#### Dataset excerpts
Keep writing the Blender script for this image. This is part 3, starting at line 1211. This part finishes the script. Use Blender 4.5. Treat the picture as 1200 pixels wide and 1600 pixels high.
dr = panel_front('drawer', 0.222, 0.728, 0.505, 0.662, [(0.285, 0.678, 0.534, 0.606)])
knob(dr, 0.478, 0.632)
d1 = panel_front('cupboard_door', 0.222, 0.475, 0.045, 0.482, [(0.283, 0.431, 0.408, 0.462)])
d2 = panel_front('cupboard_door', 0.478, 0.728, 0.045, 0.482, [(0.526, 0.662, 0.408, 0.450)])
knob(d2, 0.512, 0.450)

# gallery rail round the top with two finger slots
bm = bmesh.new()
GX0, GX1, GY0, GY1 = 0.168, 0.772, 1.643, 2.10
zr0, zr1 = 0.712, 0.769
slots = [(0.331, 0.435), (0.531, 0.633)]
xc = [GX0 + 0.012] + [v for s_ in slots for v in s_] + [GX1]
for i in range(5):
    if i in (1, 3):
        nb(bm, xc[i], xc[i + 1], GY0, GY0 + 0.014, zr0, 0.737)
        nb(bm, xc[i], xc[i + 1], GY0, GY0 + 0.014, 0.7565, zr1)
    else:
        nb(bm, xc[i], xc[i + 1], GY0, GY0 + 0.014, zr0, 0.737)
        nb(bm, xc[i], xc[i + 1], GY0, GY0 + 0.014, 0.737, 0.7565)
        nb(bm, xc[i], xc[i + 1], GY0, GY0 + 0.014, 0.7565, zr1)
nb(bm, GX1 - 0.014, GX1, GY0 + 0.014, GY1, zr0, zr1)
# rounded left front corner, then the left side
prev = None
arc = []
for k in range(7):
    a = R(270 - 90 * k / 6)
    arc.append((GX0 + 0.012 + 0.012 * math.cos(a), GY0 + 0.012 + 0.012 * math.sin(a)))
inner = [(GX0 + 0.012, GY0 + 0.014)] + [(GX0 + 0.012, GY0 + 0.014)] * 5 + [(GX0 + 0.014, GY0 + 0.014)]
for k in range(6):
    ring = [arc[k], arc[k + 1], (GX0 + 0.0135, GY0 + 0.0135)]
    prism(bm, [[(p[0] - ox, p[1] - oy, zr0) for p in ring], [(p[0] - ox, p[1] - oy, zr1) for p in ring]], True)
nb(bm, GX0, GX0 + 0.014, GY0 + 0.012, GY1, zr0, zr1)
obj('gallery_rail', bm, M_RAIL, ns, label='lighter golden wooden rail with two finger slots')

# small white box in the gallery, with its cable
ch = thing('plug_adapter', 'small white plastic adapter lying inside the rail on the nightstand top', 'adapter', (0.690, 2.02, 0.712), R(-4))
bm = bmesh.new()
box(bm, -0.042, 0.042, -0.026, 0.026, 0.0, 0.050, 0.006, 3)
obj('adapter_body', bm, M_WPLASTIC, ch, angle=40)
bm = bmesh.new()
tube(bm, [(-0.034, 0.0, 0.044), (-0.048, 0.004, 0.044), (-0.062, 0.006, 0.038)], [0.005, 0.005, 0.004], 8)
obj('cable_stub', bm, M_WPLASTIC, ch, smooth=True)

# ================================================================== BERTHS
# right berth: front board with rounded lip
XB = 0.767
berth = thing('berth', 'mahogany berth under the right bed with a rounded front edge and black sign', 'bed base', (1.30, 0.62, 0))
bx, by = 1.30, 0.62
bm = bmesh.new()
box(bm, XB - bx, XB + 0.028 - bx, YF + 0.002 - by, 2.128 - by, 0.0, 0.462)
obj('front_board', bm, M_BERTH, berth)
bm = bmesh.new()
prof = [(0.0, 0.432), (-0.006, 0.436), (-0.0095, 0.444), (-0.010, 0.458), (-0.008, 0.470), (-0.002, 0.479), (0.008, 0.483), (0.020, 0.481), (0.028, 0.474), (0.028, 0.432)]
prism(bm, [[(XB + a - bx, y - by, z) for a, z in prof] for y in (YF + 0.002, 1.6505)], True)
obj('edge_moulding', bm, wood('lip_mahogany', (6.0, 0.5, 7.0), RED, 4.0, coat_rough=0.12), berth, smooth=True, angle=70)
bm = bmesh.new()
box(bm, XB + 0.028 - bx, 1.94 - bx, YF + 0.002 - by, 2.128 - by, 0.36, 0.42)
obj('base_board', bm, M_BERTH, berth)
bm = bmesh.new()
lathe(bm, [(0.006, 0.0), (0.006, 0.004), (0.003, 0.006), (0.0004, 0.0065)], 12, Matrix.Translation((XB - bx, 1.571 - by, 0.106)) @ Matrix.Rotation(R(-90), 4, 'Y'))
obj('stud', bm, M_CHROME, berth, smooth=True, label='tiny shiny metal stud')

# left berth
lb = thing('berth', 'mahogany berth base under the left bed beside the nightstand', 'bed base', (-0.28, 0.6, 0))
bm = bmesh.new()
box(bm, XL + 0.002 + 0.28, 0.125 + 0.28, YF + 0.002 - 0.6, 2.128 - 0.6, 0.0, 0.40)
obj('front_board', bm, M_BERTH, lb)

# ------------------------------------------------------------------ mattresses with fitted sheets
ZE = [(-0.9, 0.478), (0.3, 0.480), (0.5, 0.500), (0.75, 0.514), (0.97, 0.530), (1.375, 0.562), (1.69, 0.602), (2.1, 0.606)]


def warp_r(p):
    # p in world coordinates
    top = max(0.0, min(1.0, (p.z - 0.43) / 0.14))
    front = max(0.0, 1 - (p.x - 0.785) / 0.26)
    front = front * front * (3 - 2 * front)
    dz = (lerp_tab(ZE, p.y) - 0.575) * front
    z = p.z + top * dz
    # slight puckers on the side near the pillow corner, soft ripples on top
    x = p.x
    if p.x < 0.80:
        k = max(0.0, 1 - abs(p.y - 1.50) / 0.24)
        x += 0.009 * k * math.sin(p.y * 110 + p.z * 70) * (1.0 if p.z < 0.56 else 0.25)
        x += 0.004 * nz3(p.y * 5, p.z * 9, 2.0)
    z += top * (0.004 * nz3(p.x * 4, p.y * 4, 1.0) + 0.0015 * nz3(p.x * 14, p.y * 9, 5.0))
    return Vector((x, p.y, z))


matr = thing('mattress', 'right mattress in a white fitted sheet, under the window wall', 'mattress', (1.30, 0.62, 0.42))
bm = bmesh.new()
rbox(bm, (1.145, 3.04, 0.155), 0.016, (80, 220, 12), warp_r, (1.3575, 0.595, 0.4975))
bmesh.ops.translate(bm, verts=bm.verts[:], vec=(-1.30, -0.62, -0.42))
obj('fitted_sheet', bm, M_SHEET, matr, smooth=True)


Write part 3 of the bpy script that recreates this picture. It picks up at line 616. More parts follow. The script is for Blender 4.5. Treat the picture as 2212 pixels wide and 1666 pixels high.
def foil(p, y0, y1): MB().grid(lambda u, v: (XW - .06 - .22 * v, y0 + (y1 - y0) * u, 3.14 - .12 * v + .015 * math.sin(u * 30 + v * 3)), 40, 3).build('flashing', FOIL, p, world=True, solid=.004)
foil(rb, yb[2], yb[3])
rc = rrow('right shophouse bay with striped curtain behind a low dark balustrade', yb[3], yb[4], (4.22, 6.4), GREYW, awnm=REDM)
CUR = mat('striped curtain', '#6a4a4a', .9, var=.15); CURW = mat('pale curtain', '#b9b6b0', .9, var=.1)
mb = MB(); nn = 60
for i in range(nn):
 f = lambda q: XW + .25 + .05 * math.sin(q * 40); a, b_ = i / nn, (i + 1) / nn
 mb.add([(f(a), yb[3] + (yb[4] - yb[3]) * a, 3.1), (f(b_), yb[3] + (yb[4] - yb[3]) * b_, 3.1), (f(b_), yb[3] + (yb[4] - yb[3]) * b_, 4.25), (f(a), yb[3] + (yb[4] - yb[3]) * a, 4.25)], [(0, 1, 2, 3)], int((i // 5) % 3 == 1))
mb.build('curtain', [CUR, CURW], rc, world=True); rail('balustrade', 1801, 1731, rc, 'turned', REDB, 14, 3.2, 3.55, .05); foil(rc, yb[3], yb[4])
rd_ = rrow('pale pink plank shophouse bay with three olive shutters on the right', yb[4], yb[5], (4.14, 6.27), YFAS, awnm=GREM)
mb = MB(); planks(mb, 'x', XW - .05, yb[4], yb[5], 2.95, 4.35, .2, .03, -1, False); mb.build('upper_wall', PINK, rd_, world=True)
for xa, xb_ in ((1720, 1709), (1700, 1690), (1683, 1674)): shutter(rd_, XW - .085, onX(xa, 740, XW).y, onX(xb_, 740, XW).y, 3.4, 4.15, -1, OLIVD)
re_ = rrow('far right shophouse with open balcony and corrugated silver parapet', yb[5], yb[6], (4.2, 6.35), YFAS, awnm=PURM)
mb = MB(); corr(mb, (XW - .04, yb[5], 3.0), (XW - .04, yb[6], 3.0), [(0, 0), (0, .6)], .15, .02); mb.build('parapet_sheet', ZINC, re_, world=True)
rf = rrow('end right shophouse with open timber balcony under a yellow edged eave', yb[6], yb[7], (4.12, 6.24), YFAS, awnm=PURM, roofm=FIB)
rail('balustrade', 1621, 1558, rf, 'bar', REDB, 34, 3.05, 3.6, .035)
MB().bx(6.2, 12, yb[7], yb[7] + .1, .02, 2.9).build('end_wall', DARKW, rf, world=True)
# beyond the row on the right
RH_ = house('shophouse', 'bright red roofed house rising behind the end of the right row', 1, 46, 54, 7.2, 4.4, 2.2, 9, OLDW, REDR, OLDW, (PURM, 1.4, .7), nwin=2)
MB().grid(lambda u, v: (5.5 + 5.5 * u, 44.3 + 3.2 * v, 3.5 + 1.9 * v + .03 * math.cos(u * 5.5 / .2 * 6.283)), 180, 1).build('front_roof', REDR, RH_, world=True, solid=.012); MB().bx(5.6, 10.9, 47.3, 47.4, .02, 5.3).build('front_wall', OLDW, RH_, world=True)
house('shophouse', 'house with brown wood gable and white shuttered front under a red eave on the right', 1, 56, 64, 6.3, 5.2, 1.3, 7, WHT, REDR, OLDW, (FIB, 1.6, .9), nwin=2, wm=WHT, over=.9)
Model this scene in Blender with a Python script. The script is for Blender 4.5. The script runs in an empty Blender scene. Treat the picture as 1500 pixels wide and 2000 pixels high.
########
- [Work required] Reproduce the entries exactly, starting at their first line and stopping after the line with "knob(d2, 0.512, 0.450)".

- [Reply to the task]
Keep writing the Blender script for this image. This is part 3, starting at line 1211. This part finishes the script. Use Blender 4.5. Treat the picture as 1200 pixels wide and 1600 pixels high.
dr = panel_front('drawer', 0.222, 0.728, 0.505, 0.662, [(0.285, 0.678, 0.534, 0.606)])
knob(dr, 0.478, 0.632)
d1 = panel_front('cupboard_door', 0.222, 0.475, 0.045, 0.482, [(0.283, 0.431, 0.408, 0.462)])
d2 = panel_front('cupboard_door', 0.478, 0.728, 0.045, 0.482, [(0.526, 0.662, 0.408, 0.450)])
knob(d2, 0.512, 0.450)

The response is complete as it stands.